Thursday 23 January 2020

Conversations with taxi drivers: Thirteen

This is the thirteenth in a series of posts relaying conversations I have had with taxi drivers. The first of these posts appeared on 6 June 2018. 

9 December

Caught a cab from Glebe to home. I had left my Aurion sedan to be serviced. The dealership called the cab for me, and it was Taxis Combined Services the woman at the service desk phoned; I use them myself when I need to call a cab.

The cab arrived in the service bay and she told me it was there, so I stood up from the table I was sitting at – reading a copy of the Daily Telegraph – walked out of the lounge, and got in the car. The driver did a three-point turn and a staffer directed traffic to help us get to the street.

Once we were there, I asked about his car which was, as is usual with Sydney cabs, a Toyota Camry hybrid. The cabbie and I talked about hybrids. I said that I had seen the first hybrid model, a Prius, in 1997 when I was working in Tokyo.

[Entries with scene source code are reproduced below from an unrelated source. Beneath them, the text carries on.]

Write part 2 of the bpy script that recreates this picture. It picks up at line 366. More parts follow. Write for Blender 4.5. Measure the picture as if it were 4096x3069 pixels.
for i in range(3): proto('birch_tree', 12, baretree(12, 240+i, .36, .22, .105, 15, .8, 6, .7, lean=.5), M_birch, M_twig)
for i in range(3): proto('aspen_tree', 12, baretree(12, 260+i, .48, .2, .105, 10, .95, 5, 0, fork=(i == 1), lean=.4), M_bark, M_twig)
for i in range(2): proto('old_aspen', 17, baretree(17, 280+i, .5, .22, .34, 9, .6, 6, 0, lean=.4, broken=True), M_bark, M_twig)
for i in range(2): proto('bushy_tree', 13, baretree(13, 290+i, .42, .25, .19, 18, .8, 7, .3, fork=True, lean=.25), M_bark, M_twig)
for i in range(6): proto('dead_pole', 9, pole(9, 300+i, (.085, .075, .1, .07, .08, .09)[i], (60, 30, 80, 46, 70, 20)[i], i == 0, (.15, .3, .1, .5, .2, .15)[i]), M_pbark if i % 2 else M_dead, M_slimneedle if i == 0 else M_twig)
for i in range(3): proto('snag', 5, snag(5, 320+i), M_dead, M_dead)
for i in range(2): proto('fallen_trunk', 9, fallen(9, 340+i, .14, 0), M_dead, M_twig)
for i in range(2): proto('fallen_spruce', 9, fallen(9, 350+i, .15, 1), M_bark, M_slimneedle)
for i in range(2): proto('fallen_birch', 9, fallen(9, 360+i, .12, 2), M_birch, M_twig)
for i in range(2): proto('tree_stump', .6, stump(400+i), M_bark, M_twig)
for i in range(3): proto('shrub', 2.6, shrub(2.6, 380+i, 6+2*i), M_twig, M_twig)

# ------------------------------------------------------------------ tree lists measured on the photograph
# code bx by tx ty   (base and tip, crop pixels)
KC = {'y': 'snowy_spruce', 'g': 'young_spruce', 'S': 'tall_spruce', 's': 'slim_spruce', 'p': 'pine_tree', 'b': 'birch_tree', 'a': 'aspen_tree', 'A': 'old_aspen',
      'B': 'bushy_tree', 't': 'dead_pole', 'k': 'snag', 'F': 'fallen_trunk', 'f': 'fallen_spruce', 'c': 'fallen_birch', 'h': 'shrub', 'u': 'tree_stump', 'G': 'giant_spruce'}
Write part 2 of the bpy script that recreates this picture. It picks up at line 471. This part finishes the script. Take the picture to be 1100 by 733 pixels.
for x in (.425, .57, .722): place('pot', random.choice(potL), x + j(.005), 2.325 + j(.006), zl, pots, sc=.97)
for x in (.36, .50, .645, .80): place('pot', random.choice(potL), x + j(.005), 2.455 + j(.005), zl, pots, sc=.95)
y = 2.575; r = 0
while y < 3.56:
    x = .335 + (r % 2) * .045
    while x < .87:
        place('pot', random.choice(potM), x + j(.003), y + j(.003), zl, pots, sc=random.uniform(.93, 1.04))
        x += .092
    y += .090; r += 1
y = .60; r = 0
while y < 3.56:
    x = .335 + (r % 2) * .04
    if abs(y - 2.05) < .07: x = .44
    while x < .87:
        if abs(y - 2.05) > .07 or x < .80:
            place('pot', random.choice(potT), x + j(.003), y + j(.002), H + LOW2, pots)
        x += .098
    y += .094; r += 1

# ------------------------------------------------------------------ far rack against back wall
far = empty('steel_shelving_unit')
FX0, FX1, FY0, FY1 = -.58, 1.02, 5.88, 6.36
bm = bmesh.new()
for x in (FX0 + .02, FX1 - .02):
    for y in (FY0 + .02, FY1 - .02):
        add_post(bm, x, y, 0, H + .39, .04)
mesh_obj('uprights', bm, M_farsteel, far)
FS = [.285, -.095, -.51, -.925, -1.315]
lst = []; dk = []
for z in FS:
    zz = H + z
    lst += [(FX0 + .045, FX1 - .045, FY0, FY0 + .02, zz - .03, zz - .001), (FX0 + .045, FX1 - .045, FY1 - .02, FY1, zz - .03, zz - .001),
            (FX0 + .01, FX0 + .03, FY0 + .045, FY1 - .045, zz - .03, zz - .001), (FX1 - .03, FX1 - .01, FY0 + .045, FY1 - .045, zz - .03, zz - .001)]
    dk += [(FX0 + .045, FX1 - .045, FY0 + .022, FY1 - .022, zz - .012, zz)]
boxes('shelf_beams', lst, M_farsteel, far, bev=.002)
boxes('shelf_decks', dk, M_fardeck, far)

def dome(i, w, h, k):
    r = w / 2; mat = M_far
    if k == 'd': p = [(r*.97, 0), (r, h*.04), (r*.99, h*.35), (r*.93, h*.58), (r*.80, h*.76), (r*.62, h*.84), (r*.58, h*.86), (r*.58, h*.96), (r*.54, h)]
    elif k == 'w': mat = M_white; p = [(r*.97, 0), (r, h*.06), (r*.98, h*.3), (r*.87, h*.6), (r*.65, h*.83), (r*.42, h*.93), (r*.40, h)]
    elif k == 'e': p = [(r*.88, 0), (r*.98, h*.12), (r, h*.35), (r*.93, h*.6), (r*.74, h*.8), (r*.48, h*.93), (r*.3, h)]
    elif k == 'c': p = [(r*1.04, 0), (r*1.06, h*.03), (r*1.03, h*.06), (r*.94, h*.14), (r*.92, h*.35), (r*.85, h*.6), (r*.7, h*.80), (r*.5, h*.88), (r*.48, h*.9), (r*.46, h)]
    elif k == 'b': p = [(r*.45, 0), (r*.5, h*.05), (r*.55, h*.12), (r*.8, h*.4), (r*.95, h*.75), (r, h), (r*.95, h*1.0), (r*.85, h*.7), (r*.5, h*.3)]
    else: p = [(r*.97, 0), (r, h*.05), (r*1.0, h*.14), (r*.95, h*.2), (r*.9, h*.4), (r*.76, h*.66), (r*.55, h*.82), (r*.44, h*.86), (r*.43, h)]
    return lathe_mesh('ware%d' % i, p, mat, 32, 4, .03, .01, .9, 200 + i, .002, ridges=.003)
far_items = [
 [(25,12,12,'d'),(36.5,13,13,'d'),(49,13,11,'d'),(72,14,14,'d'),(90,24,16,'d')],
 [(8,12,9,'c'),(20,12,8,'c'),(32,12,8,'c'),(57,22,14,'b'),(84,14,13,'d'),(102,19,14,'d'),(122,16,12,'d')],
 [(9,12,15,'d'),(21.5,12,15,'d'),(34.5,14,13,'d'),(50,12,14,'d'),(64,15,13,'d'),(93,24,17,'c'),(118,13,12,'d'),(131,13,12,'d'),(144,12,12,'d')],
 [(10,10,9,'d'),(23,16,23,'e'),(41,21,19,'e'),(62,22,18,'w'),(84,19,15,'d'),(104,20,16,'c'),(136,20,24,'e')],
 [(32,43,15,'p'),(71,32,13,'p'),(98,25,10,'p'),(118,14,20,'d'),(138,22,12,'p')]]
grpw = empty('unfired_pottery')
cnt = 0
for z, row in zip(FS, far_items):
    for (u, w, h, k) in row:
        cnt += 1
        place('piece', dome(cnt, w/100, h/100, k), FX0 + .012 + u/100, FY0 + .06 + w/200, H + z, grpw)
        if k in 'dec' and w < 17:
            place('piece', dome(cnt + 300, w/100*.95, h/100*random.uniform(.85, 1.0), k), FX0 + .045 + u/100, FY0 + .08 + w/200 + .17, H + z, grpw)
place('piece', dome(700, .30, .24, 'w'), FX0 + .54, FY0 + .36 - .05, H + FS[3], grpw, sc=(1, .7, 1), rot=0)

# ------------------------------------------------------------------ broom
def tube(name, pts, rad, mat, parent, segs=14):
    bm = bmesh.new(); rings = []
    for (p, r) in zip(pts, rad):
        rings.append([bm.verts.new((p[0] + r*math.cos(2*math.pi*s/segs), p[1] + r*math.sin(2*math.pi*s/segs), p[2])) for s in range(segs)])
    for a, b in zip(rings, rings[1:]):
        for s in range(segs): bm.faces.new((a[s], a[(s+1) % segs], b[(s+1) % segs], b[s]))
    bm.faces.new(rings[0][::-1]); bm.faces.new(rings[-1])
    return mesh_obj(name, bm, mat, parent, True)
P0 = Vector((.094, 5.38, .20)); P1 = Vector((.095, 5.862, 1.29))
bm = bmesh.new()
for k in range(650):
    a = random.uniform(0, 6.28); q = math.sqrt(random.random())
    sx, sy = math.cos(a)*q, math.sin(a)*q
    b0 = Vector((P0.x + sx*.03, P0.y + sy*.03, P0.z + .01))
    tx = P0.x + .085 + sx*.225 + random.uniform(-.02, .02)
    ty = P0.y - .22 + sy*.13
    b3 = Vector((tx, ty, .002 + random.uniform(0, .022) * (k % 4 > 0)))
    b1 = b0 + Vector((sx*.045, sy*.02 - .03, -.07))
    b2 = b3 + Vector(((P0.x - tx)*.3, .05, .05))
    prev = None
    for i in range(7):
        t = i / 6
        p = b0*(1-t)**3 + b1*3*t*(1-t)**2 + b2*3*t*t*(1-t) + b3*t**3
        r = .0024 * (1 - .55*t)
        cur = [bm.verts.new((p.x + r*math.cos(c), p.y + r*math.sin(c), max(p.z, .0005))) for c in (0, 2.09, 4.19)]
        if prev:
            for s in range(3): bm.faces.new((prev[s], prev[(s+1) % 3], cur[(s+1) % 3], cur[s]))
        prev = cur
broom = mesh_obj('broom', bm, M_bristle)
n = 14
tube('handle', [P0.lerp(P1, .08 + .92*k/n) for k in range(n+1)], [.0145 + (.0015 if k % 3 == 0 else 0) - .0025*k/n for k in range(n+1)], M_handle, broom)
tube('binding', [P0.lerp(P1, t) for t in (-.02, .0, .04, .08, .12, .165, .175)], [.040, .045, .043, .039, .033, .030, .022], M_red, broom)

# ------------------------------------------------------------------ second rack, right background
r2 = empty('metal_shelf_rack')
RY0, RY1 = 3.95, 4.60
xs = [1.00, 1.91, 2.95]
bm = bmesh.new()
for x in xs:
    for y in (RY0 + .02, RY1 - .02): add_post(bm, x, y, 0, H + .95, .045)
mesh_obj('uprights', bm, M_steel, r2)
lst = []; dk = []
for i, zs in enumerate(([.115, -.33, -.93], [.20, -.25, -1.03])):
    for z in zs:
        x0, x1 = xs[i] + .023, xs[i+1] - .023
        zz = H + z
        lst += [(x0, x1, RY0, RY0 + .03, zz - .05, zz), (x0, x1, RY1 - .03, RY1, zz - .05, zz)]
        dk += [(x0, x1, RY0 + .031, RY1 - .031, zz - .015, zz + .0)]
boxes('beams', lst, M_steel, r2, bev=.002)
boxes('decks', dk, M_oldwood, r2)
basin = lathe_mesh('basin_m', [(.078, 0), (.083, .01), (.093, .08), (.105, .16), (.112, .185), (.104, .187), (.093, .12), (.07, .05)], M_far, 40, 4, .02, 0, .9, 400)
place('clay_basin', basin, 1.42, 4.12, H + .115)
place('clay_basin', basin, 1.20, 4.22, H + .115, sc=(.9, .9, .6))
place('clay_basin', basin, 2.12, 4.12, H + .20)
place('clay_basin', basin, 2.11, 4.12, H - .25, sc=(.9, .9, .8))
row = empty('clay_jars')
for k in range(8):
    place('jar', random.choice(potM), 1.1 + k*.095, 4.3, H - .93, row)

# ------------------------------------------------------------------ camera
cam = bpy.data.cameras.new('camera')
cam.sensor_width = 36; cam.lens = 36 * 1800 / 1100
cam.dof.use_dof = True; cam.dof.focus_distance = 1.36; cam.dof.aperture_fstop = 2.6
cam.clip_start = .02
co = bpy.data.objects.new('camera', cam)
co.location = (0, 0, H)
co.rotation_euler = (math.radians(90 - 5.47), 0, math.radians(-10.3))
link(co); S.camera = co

Does a Camry hybrid have enough power? I asked. He said it is not that powerful, and I said that was my concern. My car is a 3.5-litre six-cylinder sedan and I wanted to get a new car, so I was looking at the Camry, but all the hybrid models on offer from Toyota have four cylinders. The guy in the service bay had told me, when I had arrived, that the six-cylinder Camry was probably going to come out in a hybrid version. When, on another day, I went to the showroom, a salesman told me that no such model was planned.

The cabbie said, when we were driving next to Wentworth Park, that scientists are always tinkering in their labs trying to come up with new technologies and later, when we were next to the Fish Market, he asked me what I did for a living. I told him I am a journalist and we talked about the public sphere for a while. He asked me how the business had changed since the arrival of the internet and I mentioned the fact that anyone can publish these days, that the barriers to entry are vanishingly low, and that this had dramatically altered the dynamic between politicians and the public.

As had the appearance of social media, I went on. The time between a government announcement and the appearance of the community response is so short now that the public sphere is, I said, very different from how it was a generation ago.

He said that being a journalist is “elegant” and we talked on this subject for a while, with me mentioning that, collectively, politicians and journalists are not held in high esteem by the community. He said that people will always find things to criticise, and I heartily agreed with him. “It doesn’t matter what you say, someone will find a way to criticise you,” I said. Earlier I had mentioned the extreme polarisation of the community and now he said that people are always complaining.

When we got to my street I showed him where to stop and then paid using EFTPOS. I got out of his car then went up in the lift to my apartment.